Watch #4 Family Hamilton Cedric

Hamilton Watches!  I have been bitten by the Lancaster PA watch bug.  Hopefully the affliction will subside and I will continue to focus on and enjoy the watches in my drawer and resist the temptation to add to the utilitarian collection.  After researching the history of Hamilton watch company and its rise an fall in comparison to Elgin and Waltham, it was time to have another look at the family Hamilton.  The first time I handled it, it did not aesthetically appeal to me. Maybe in 2023 I would have a new appreciation for this manual wind, Lancaster PA produced vintage watch.   

First step was to figure out what model it actually was and which movement hid behind the dial.  As all Hamilton experts know, their marketing team gave most of their watches names commonly reserved for people.  After some time spent with Google images, my grandfather's watch is a Cedric.
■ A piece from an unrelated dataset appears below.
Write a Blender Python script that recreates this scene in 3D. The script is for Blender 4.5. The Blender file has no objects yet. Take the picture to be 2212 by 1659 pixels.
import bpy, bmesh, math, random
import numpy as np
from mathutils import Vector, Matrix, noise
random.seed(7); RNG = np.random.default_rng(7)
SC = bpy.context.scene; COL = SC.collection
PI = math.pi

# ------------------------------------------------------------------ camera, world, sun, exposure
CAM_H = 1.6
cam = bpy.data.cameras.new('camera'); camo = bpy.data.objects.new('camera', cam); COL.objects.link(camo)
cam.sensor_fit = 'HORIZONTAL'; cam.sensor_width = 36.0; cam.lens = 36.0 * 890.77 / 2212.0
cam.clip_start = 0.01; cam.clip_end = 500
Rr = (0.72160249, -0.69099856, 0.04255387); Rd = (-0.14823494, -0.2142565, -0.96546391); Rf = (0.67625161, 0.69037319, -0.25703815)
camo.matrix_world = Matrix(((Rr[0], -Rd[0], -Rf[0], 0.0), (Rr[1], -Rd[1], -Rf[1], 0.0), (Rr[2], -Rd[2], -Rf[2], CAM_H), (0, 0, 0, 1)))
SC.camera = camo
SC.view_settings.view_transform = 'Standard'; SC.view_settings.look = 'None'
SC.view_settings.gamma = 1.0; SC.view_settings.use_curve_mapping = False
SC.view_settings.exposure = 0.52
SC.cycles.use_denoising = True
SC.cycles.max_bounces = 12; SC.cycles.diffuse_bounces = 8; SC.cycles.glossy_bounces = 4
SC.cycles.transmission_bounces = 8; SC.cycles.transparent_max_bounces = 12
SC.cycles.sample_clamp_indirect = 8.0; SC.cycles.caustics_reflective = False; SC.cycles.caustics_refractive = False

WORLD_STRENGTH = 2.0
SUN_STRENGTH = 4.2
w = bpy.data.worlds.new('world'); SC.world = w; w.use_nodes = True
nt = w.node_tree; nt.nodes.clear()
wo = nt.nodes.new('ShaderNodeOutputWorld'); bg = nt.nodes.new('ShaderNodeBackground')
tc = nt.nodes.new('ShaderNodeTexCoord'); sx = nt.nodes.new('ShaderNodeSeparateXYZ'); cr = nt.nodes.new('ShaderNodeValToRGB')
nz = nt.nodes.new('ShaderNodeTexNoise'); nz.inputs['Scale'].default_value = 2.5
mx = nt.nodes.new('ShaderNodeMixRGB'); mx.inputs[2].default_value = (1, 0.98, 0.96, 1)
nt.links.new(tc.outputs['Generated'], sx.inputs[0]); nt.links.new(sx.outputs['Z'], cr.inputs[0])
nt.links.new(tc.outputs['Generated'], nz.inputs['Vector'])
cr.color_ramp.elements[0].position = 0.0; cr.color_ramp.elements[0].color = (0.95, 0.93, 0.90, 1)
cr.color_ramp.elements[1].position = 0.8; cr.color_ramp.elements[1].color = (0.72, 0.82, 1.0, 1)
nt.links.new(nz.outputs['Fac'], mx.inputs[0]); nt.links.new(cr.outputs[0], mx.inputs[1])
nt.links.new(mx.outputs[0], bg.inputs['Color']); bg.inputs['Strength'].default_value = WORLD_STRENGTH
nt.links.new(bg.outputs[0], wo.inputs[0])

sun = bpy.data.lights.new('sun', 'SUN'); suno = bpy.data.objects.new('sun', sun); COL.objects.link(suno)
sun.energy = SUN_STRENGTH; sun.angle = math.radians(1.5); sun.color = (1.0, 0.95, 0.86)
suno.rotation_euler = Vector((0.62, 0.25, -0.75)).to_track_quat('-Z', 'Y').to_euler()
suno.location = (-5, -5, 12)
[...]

My conclusion was driven by a great overview of the watch as found HERE.  Dan's website is a great resource for Hamilton info.    

In truth, the watch is small.  Small by today's standards.  But here is the amazing thing.  My Grandfather (WBU) passed away in 1978.  I am very certain this watch has been a drawer queen until 2023.  45 years laying in wait.  It all began when I started to research my Uncle in Law's family Hamilton K-403.  One things led to another and now I have a new appreciations for all things Hamilton.  

Back to my WBU Hamilton.  I took it out of the bag, wound it and wore it for a day.  To my surprise it kept decent time.  This piqued my interest in this 19 jewel 982 movement.  It was one of Hamilton's primary movements and produced in large number.  I read they were first made in 1935 and were made thru 1951.  Imagine that product cycle compared to today!

I treated the watch to a new band and perhaps someday I will open the case and use the serial number to date the exact year of manufacture.  The Cedric model is said to have been introduced in 1950 and were sold for three years thereafter.  Toward the end of the 982 time frame.  

Intrigued by its performance after its first wind in years, I decided to wear it for a week and see how well it performed.  I set it to TIME.IS on Monday March 6th. After 3 days it has only lost 2 minutes. See image below.  My control, the ever accurate $24 Walmart Casio G-Shock showed the Cedric had lost 2 minutes and my 5500 Air King had gained 1 min 13 seconds. And the Air King was serviced in 2010.  I think that after 45 years in a drawer, that is pretty amazing.